The British TV presenter Selina Scott, a friend of Diana’s, claimed in the Sunday Times that Trump “bombarded Diana at Kensington Palace with massive bouquets of flowers” writing: “As the roses and orchids piled up at her apartment, she became increasingly concerned about what she should do. It had begun to feel as if Trump was stalking her.”
As well as there being personal reasons for animosity between Trump and the Prince of Wales, there are political ones too.
Credible reports have emerged that the president’s staff have been trying to get messages via back channels to Prince Charles not to “lecture” Trump on climate change. The incontestable fact is that Charles’s views on the environment, globalism, and other issues run directly contrary to Trump’s.
The problem is that Charles is notably less willing than his mother to suppress his personal feelings in the cause of constitutional diplomacy (he refused to attend a banquet for the Chinese leader Xi Jinping in 2016, for example, in protest at that country’s dismal human rights record and his support for the Dalai Lama), and it’s hard to see the two men quietly agreeing to disagree.

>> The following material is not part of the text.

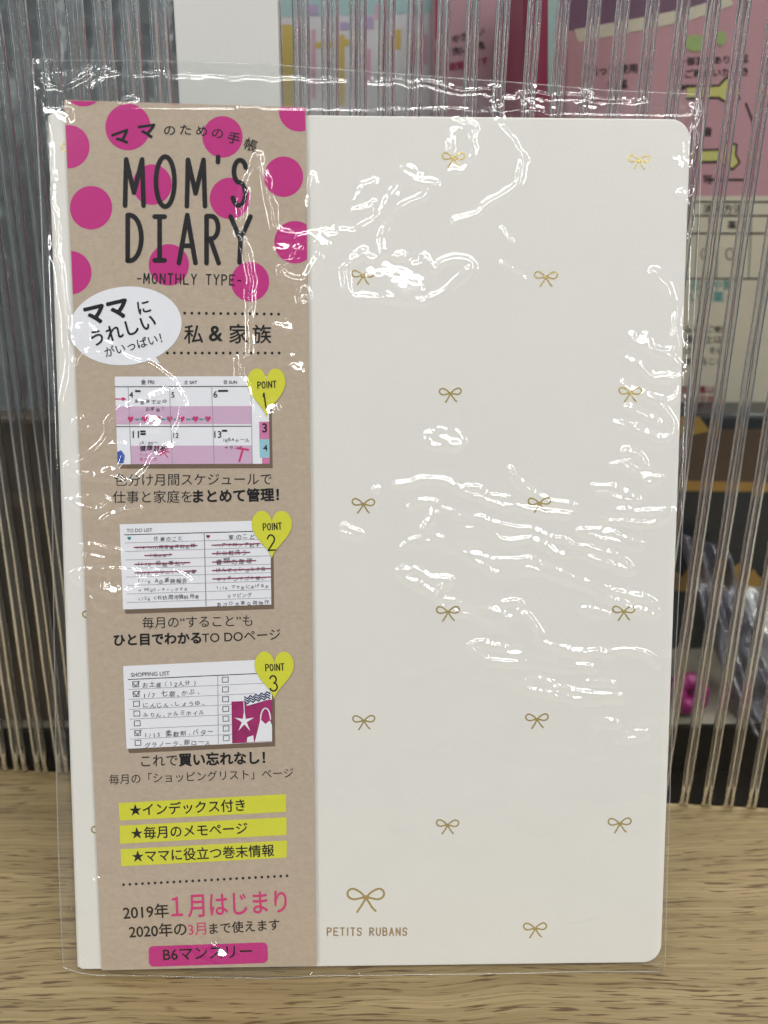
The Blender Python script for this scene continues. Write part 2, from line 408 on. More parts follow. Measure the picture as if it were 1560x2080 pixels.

And as for Kate Middleton, can one really expect her to be sweetness and light to Trump, who outright and unapologetically victim-blamed her on Twitter after a long-lens photographer took a picture of her sunbathing topless in France? “Who wouldn’t take Kate’s picture and make lots of money if she does the nude sunbathing thing. Come on Kate!” Trump wrote, later adding, “Kate Middleton is great—but she shouldn’t be sunbathing in the nude—only herself to blame.”
The photos were taken from a distance of over a mile at a private house in France owned by William’s cousin David Linley.
The inevitable resurrection of those less than politic tweets ahead of Trump’s U.K. visit will undoubtedly infuriate Harry and William, who are understandably defensive about privacy issues.
While there is sympathy for the unpleasant task the younger generation of royals find themselves in, there is also a general belief that Charles and his family have a duty to rise above it, smile, and think of England.
If the Royal family can be said to have a purpose beyond raising funds for charity, then it is surely to foster positive relations with powerful foreign leaders.
“He is a democratically elected president, whose views are considerably more democratic than many of the heads of state the queen has had to entertain before,” says one source, “She entertained Ceausescu for God’s sake!
“The queen is a pragmatist, that is all. She is very used to the Donald Trumps of this world—she married one, after all. She is used to straight-talking men and she is used to volatile men; her father was volatile, and her husband is a straight talker. There is nothing very extraordinary about people like Donald Trump in the upper reaches of society, where people still do quite often speak their mind.”
Andersen says that Trump will bring his daughter Ivanka on the trip, “mainly for the purpose of acting as a buffer with William, Kate, and Harry.”
It is he says, an astute move: “Not only do these burnished millennials all look like they stepped out of the pages of Vogue, but William and Kate and Ivanka and Jared, all roughly the same age, can bond over what it’s like raising toddlers and protecting them from the glare of the media spotlight.”
And, quite possibly, compare notes about thin-skinned, headstrong fathers and fathers in-law.